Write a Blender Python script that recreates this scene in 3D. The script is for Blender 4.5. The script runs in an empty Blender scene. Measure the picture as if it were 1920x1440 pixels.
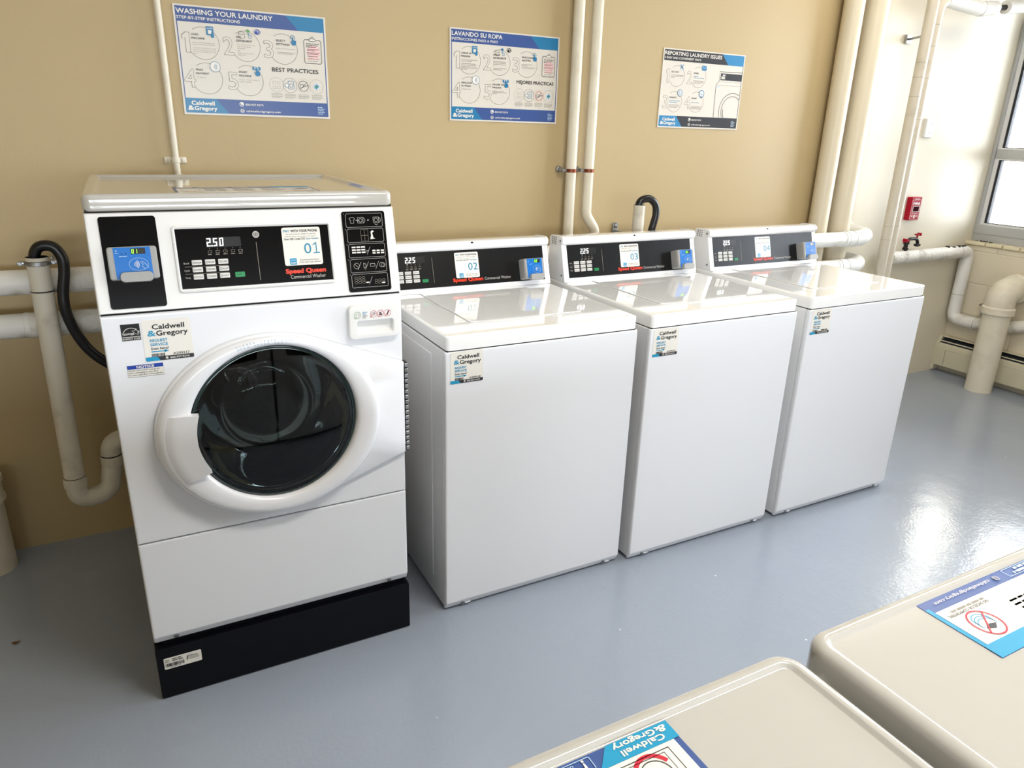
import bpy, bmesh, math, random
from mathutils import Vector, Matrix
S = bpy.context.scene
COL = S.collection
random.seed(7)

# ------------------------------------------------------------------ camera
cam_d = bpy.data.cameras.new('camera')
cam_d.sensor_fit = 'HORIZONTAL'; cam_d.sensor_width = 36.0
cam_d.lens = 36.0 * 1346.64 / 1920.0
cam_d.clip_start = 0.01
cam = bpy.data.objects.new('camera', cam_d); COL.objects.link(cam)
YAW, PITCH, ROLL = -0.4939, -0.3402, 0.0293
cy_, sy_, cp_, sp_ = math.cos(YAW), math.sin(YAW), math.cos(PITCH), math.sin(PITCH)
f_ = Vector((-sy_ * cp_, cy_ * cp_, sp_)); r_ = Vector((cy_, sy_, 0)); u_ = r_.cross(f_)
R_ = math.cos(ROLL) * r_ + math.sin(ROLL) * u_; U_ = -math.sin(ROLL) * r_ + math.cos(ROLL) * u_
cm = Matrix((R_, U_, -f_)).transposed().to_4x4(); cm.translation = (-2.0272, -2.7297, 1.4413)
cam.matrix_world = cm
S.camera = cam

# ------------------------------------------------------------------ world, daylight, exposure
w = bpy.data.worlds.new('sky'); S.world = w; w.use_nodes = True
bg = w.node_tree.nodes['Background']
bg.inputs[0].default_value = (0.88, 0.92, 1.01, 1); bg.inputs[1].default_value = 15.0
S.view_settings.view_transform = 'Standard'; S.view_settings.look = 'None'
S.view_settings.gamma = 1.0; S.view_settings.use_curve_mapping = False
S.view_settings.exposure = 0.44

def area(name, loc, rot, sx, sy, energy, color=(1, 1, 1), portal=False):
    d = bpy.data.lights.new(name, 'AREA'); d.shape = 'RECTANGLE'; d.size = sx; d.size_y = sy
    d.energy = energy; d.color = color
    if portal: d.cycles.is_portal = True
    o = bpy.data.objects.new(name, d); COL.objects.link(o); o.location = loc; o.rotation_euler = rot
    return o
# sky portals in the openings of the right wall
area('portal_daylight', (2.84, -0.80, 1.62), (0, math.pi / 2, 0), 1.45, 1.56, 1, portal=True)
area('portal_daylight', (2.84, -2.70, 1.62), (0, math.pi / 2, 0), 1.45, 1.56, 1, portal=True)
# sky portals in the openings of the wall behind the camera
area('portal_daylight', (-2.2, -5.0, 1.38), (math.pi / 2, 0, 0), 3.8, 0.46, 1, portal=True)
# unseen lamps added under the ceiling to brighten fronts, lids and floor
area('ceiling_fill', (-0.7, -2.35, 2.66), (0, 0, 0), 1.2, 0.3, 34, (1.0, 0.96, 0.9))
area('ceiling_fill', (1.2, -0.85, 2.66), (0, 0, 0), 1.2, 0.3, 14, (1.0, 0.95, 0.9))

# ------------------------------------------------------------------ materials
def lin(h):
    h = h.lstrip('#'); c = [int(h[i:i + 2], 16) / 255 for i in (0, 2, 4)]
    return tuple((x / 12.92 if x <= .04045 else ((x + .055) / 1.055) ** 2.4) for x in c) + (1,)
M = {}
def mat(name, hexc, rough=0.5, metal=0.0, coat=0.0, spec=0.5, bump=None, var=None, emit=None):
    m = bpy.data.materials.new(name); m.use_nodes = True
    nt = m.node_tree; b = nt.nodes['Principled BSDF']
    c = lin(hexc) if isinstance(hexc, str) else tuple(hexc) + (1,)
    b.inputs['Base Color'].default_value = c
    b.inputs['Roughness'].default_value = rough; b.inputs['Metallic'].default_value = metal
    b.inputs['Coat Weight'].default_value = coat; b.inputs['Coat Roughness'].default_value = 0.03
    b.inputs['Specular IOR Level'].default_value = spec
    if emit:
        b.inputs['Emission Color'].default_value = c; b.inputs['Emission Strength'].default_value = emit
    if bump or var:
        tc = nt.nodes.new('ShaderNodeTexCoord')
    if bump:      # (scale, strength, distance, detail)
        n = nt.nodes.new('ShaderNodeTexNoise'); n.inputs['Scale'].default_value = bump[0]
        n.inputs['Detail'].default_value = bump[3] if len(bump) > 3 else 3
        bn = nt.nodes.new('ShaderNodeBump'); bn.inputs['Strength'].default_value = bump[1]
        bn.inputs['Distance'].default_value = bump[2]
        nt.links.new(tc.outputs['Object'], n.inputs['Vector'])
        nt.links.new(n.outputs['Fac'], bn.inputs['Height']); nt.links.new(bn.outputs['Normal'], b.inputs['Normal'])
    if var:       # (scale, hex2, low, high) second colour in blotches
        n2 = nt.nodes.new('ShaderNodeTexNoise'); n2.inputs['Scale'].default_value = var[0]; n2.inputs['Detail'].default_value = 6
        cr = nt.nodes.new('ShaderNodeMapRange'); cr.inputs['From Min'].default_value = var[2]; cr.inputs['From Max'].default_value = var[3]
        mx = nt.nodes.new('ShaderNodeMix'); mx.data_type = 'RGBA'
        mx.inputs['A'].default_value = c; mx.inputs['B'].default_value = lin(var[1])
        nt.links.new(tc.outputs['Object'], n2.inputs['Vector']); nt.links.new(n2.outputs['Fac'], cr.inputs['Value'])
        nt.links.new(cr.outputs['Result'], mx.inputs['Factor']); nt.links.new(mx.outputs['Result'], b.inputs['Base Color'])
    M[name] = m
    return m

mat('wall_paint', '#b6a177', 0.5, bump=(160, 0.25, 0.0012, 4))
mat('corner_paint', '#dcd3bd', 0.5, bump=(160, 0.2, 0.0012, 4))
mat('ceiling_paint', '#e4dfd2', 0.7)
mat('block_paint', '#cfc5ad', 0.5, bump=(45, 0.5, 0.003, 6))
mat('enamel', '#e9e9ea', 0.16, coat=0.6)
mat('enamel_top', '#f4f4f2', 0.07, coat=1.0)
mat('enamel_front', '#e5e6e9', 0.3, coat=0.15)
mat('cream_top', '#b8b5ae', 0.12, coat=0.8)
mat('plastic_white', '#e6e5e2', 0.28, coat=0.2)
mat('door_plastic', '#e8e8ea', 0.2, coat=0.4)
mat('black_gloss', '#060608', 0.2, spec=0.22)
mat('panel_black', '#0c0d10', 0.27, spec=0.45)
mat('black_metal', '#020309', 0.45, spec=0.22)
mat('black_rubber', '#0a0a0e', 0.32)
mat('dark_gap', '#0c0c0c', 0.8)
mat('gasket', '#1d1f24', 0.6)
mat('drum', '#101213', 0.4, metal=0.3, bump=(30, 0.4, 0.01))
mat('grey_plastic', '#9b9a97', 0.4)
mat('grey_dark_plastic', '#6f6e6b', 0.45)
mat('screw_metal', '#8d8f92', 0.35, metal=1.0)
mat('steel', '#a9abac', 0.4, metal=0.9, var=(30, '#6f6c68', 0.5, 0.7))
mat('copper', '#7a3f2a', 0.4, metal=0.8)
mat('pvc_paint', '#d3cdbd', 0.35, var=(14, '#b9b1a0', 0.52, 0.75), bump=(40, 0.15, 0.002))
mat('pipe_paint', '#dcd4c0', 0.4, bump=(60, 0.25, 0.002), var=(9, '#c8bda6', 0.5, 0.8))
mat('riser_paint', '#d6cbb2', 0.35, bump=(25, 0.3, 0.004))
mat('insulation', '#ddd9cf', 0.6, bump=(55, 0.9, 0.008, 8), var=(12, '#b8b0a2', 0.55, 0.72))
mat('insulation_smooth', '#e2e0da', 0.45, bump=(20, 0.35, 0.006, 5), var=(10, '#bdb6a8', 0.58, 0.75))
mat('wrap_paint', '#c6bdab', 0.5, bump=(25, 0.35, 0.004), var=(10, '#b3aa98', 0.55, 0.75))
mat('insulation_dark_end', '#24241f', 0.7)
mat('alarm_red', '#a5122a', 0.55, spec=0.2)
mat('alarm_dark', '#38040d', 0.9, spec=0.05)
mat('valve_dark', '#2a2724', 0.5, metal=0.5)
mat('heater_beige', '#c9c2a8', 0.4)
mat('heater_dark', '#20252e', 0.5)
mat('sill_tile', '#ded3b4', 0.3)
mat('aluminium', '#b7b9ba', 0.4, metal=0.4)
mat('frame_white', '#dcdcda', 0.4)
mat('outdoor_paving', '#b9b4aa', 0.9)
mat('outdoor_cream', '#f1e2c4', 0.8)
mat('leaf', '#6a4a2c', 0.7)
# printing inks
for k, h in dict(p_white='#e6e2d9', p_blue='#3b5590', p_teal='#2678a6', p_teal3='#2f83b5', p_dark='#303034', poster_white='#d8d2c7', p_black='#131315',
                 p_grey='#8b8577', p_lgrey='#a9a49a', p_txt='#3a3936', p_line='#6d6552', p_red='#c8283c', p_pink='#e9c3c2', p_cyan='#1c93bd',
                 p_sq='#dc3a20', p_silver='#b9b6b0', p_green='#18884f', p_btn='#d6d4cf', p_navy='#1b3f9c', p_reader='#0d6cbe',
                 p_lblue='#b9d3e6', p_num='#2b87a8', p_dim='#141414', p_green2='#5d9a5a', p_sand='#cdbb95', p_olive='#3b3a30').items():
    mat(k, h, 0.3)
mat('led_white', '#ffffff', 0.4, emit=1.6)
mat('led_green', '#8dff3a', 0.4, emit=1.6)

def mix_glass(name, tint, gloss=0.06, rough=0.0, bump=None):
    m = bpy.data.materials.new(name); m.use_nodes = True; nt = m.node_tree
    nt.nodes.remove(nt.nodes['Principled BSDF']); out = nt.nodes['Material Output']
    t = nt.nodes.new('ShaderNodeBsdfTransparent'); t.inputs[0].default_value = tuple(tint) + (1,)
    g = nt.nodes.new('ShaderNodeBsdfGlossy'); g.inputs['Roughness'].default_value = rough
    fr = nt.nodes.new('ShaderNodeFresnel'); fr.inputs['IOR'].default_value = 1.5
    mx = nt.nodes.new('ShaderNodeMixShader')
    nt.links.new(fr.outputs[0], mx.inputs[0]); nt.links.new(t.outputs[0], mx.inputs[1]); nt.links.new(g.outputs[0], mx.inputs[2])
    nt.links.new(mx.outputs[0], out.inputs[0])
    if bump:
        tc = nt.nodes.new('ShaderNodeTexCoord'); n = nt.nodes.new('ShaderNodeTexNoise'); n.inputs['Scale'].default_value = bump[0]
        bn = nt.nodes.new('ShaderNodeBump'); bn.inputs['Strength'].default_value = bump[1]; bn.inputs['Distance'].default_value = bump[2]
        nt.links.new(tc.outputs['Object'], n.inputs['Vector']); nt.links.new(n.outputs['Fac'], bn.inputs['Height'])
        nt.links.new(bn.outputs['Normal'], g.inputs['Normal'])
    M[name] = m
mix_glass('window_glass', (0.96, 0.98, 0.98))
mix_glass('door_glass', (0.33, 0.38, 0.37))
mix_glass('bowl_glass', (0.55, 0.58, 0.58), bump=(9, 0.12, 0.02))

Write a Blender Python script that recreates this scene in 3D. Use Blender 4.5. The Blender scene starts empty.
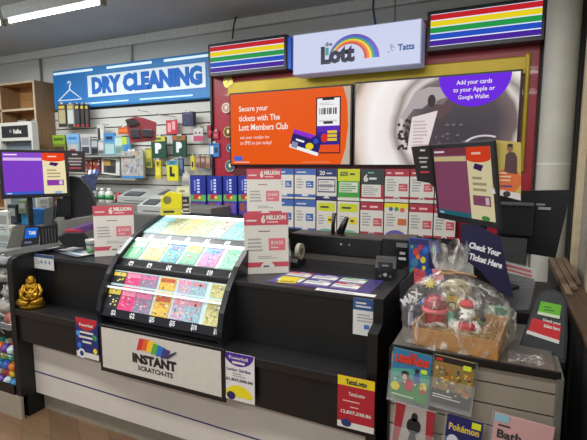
........
Everything from the first line of the records through the line containing "S.camera = cam" should be reproduced exactly, apart from the pictures.

**ANSWER**
Write a Blender Python script that recreates this scene in 3D. The script is for Blender 4.5. The script runs in an empty Blender scene. Measure the picture as if it were 1920x1440 pixels.
import bpy, bmesh, math, random
from mathutils import Vector, Matrix
S = bpy.context.scene
COL = S.collection
random.seed(7)

# ------------------------------------------------------------------ camera
cam_d = bpy.data.cameras.new('camera')
cam_d.sensor_fit = 'HORIZONTAL'; cam_d.sensor_width = 36.0
cam_d.lens = 36.0 * 1346.64 / 1920.0
cam_d.clip_start = 0.01
cam = bpy.data.objects.new('camera', cam_d); COL.objects.link(cam)
YAW, PITCH, ROLL = -0.4939, -0.3402, 0.0293
cy_, sy_, cp_, sp_ = math.cos(YAW), math.sin(YAW), math.cos(PITCH), math.sin(PITCH)
f_ = Vector((-sy_ * cp_, cy_ * cp_, sp_)); r_ = Vector((cy_, sy_, 0)); u_ = r_.cross(f_)
R_ = math.cos(ROLL) * r_ + math.sin(ROLL) * u_; U_ = -math.sin(ROLL) * r_ + math.cos(ROLL) * u_
cm = Matrix((R_, U_, -f_)).transposed().to_4x4(); cm.translation = (-2.0272, -2.7297, 1.4413)
cam.matrix_world = cm
S.camera = cam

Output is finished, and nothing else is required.